• _Given request_: Restate word for word the lines of the data below, from the first through the one that has "0, .02).build('threshold', 'bronze', d)".
-*-*-
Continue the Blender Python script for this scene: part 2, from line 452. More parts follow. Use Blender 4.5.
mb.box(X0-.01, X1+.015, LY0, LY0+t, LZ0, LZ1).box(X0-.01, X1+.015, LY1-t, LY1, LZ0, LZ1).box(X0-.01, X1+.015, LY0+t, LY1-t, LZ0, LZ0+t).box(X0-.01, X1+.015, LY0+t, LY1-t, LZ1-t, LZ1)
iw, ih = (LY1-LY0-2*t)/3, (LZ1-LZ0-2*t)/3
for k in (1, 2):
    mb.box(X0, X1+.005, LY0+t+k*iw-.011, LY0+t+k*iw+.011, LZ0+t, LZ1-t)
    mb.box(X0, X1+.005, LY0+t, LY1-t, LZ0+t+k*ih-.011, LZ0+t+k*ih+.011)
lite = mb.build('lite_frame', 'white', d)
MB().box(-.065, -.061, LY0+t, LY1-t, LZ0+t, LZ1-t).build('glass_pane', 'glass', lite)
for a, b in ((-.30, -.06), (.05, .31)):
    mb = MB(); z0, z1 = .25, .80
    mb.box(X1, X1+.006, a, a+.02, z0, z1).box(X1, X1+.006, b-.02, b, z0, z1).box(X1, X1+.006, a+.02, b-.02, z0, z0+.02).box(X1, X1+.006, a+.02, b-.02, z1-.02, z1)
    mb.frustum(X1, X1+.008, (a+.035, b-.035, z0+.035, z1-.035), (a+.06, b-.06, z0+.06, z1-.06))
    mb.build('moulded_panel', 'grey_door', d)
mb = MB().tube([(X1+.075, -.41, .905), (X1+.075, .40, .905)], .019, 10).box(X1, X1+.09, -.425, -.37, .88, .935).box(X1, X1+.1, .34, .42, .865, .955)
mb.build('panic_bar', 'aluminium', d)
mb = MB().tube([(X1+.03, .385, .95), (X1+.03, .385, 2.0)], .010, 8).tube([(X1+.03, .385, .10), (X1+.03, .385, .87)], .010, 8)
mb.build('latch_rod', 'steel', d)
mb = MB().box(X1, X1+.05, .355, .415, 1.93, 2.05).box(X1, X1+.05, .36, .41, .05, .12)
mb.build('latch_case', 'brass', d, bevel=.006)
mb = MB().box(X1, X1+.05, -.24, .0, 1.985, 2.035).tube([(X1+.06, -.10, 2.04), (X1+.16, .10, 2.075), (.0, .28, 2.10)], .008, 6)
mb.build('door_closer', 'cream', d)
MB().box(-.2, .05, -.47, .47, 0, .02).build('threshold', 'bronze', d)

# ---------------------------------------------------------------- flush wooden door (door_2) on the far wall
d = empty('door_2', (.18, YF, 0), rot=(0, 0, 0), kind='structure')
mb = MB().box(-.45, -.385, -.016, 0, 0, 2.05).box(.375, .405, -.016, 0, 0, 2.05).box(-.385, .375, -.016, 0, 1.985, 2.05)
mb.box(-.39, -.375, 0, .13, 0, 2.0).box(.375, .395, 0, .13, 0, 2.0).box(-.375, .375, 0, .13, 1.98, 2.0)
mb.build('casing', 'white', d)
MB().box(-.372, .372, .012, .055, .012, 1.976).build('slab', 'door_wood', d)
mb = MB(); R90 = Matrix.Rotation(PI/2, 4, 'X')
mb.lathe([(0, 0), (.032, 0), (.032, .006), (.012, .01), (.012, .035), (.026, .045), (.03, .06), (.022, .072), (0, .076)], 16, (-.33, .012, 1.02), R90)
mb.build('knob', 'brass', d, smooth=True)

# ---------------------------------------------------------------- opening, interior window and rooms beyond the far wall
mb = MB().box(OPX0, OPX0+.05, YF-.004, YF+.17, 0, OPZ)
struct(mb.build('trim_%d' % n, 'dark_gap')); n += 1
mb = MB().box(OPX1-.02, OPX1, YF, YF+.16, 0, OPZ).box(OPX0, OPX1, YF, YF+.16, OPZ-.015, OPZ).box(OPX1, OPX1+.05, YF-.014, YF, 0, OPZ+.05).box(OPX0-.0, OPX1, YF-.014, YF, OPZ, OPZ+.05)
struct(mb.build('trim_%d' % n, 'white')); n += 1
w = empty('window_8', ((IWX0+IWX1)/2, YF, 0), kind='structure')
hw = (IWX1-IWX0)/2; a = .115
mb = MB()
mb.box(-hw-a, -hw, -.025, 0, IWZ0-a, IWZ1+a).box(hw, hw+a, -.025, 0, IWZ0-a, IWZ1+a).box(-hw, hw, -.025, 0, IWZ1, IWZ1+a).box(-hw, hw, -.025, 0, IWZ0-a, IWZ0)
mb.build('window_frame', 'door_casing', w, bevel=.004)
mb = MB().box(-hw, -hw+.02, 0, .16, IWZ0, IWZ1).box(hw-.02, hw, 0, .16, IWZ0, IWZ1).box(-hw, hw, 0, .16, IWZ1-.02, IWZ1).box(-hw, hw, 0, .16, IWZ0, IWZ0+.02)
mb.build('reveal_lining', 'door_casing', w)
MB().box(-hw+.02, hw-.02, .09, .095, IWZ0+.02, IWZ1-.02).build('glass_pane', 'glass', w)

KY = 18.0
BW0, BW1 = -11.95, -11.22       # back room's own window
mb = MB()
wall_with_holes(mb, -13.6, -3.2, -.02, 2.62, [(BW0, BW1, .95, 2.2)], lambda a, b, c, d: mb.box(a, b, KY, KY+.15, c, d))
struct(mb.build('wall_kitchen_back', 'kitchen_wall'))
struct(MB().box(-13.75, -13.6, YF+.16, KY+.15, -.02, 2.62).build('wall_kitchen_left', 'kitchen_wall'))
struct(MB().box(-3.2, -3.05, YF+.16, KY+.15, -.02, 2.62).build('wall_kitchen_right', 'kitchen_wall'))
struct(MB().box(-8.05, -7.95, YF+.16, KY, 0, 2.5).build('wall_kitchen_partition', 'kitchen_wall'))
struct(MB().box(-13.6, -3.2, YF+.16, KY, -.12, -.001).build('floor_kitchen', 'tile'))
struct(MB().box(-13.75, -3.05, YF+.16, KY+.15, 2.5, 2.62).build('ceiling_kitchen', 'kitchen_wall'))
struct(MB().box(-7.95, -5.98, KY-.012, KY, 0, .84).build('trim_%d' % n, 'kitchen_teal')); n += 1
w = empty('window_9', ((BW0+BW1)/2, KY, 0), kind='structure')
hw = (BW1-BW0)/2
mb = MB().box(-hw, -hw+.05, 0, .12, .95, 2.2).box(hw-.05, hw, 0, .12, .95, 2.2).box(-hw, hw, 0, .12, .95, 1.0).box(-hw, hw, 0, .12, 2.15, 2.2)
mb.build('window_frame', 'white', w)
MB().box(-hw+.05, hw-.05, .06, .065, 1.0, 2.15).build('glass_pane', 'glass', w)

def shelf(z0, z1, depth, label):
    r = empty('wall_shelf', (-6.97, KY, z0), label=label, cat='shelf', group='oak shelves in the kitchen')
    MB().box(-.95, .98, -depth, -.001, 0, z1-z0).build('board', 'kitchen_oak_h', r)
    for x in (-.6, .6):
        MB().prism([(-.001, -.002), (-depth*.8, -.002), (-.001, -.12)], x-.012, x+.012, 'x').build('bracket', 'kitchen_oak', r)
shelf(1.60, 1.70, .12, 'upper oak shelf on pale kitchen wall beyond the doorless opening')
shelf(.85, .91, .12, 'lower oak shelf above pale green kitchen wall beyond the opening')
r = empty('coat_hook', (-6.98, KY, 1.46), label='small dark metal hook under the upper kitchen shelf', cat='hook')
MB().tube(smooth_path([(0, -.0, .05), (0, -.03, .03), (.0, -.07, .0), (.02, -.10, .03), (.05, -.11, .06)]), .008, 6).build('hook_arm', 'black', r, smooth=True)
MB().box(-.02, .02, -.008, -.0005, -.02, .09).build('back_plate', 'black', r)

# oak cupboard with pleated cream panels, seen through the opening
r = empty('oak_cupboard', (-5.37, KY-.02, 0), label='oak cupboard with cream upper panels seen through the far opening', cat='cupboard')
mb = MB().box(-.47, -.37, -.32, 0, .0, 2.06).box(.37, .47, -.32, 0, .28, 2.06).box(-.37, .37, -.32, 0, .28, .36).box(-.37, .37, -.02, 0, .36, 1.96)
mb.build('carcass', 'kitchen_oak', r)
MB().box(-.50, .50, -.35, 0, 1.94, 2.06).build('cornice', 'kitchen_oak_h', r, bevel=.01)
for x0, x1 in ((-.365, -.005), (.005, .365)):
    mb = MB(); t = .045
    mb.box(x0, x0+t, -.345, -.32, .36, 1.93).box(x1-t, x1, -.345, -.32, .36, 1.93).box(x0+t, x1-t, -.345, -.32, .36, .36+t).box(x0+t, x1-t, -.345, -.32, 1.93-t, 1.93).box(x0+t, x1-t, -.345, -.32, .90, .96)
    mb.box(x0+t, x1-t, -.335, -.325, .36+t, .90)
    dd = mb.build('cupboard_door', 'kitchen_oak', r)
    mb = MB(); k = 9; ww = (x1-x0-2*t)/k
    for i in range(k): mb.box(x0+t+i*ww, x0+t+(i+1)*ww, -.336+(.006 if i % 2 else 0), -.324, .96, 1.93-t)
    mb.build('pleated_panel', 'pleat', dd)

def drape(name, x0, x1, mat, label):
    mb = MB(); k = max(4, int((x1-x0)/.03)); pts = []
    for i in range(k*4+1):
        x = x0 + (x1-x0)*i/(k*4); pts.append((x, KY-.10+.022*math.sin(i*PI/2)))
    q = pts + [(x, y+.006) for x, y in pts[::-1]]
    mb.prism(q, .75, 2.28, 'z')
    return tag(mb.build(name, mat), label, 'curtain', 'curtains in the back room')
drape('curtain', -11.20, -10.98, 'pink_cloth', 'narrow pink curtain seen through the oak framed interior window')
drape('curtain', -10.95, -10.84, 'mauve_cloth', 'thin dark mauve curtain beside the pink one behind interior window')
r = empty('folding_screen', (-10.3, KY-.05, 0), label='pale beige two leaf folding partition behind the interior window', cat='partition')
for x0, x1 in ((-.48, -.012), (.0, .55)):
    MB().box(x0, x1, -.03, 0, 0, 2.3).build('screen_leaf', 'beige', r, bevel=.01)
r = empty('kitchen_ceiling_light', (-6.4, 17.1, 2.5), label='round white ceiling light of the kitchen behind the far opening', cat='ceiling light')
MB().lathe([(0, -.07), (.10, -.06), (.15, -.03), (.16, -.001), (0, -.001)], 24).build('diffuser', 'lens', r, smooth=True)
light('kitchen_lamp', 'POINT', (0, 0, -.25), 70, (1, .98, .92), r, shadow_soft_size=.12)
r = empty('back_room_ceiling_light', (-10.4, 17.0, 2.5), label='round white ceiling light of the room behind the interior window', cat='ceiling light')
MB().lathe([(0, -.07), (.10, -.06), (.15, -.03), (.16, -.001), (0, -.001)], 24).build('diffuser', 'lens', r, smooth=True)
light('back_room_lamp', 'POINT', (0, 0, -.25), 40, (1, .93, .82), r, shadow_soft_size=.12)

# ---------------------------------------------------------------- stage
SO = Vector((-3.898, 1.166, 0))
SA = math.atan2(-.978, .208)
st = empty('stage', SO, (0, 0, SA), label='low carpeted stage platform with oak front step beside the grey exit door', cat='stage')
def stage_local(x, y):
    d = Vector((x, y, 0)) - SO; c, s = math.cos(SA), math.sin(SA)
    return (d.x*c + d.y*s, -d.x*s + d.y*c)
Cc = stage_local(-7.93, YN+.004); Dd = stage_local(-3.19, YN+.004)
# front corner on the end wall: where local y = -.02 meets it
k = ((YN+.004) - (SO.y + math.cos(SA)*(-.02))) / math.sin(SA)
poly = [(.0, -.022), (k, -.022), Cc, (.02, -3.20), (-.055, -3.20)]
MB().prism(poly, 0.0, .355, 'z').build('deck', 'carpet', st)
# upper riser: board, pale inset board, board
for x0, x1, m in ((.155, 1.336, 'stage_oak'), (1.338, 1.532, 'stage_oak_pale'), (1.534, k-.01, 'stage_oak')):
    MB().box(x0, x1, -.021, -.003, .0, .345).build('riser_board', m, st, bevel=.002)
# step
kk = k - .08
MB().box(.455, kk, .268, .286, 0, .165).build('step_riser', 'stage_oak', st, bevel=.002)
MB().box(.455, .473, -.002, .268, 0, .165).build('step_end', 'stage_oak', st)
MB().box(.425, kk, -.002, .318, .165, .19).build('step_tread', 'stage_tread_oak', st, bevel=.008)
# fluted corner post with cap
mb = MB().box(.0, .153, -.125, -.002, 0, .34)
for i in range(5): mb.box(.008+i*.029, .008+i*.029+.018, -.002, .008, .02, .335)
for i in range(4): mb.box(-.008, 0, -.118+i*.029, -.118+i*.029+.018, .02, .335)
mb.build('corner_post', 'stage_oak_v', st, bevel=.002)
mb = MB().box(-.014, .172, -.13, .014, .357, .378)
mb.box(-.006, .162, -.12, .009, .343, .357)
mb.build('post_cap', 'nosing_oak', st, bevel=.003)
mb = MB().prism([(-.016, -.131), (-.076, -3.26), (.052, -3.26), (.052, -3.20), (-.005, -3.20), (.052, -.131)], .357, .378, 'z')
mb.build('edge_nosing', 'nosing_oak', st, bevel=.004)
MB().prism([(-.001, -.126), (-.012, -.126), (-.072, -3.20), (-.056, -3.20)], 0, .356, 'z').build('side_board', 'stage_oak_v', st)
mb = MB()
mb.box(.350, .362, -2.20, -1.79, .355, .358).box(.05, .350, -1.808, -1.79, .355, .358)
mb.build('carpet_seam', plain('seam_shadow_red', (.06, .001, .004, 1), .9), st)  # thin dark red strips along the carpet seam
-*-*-
• _Completed task_:
Continue the Blender Python script for this scene: part 2, from line 452. More parts follow. Use Blender 4.5.
mb.box(X0-.01, X1+.015, LY0, LY0+t, LZ0, LZ1).box(X0-.01, X1+.015, LY1-t, LY1, LZ0, LZ1).box(X0-.01, X1+.015, LY0+t, LY1-t, LZ0, LZ0+t).box(X0-.01, X1+.015, LY0+t, LY1-t, LZ1-t, LZ1)
iw, ih = (LY1-LY0-2*t)/3, (LZ1-LZ0-2*t)/3
for k in (1, 2):
    mb.box(X0, X1+.005, LY0+t+k*iw-.011, LY0+t+k*iw+.011, LZ0+t, LZ1-t)
    mb.box(X0, X1+.005, LY0+t, LY1-t, LZ0+t+k*ih-.011, LZ0+t+k*ih+.011)
lite = mb.build('lite_frame', 'white', d)
MB().box(-.065, -.061, LY0+t, LY1-t, LZ0+t, LZ1-t).build('glass_pane', 'glass', lite)
for a, b in ((-.30, -.06), (.05, .31)):
    mb = MB(); z0, z1 = .25, .80
    mb.box(X1, X1+.006, a, a+.02, z0, z1).box(X1, X1+.006, b-.02, b, z0, z1).box(X1, X1+.006, a+.02, b-.02, z0, z0+.02).box(X1, X1+.006, a+.02, b-.02, z1-.02, z1)
    mb.frustum(X1, X1+.008, (a+.035, b-.035, z0+.035, z1-.035), (a+.06, b-.06, z0+.06, z1-.06))
    mb.build('moulded_panel', 'grey_door', d)
mb = MB().tube([(X1+.075, -.41, .905), (X1+.075, .40, .905)], .019, 10).box(X1, X1+.09, -.425, -.37, .88, .935).box(X1, X1+.1, .34, .42, .865, .955)
mb.build('panic_bar', 'aluminium', d)
mb = MB().tube([(X1+.03, .385, .95), (X1+.03, .385, 2.0)], .010, 8).tube([(X1+.03, .385, .10), (X1+.03, .385, .87)], .010, 8)
mb.build('latch_rod', 'steel', d)
mb = MB().box(X1, X1+.05, .355, .415, 1.93, 2.05).box(X1, X1+.05, .36, .41, .05, .12)
mb.build('latch_case', 'brass', d, bevel=.006)
mb = MB().box(X1, X1+.05, -.24, .0, 1.985, 2.035).tube([(X1+.06, -.10, 2.04), (X1+.16, .10, 2.075), (.0, .28, 2.10)], .008, 6)
mb.build('door_closer', 'cream', d)
MB().box(-.2, .05, -.47, .47, 0, .02).build('threshold', 'bronze', d)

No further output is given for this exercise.